Further in the book of Amos, we can see that Israel continues in her grievous ways, choosing not to repent. Then, Amos speaks again the words of God, “I struck you with blight and mildew; your many gardens and your vineyards, your fig trees and your olive trees the locust devoured; yet you did not return to me, declares the Lord.”  But, what is amazing is that God would not idly sit by waiting for a rebellious people to come to Him; instead, HE came to them. The announcement of Amos from the Lord at the end of the book lets us and the people of Israel know, “Behold, the days are coming.” This day tells us of the one Chief Prophet who completes and guarantees the promises of God for our future restoration.

Christ as our Chief Prophet

Like Amos, this Chief Prophet is raised up in the most unlikely ways. He was born in the humblest of circumstances. There was nothing spectacular about His trade as a carpenter. The prophet Isaiah said, “He had no form or majesty that we should look at him, and no beauty that we should desire him.” But, unlike Amos, this was no ordinary man. This is who the prophets from long ago spoke about, and who Matthew 1:21 says, “She will bear a son, and you shall call his name Jesus, for he will save his people from their sins.” This is the one whom John says, “In the beginning was the Word, and the Word was with God, and the Word was God.” The Chief Prophet is no ordinary prophet because He is the Word made flesh! He is the God-man who speaks! The writer of Hebrews says in 1:1-2, “Long ago, at many times and in many ways, God spoke to our fathers by the prophets, but in these last days he has spoken to us by his Son.”

Jesus Christ is the eternal Word that perfectly communicates and reveals God to His people. In addition, because of His divine nature as our Prophet, He possesses all authority within Himself.  Our Chief prophet doesn’t need to say, “Thus saith the Lord,” but rather, “Truly, I say to you.” Jesus is not speaking on borrowed authority as a mere human, but as the divine Son of God who holds all things together by the word of His power. This means we must attentively listen to what this Chief Prophet has to say.

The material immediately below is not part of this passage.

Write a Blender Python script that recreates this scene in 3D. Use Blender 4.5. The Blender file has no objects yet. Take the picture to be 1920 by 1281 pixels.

In His perfect life, His sacrificial death, and victorious resurrection, He has done the work necessary for our salvation. This incredible good news should cause us to listen with eager ears and propel us to joyfully follow Jesus! We do not want to become like the people of Israel in the book of Amos who were content with the culture around them, which is one reason why we must gather regularly and be part of a healthy local church. We need to hear from our Chief Prophet continually, both in our personal time with the Lord, and corporately as we sit under the preaching of the God-breathed Word.

This truth of Jesus as our Chief Prophet means that He lived among us, died a substitutionary death on our behalf, rose to life to conquer death, and continues to communicate this gospel message to us on a daily basis to build us up in sanctification. His role as a Prophet means that we heed His words, we follow as He instructs, and we seek to be like Him, serving as a mouthpiece for God Himself to a world that desperately needs to hear the good news of Jesus Christ. Praise God that He has never abandoned His people in their sin, but instead, He draws us to Himself through the means of the prophets—who alerted the people to their sin—and through the Chief Prophet—who dealt with our sin once and for eternity.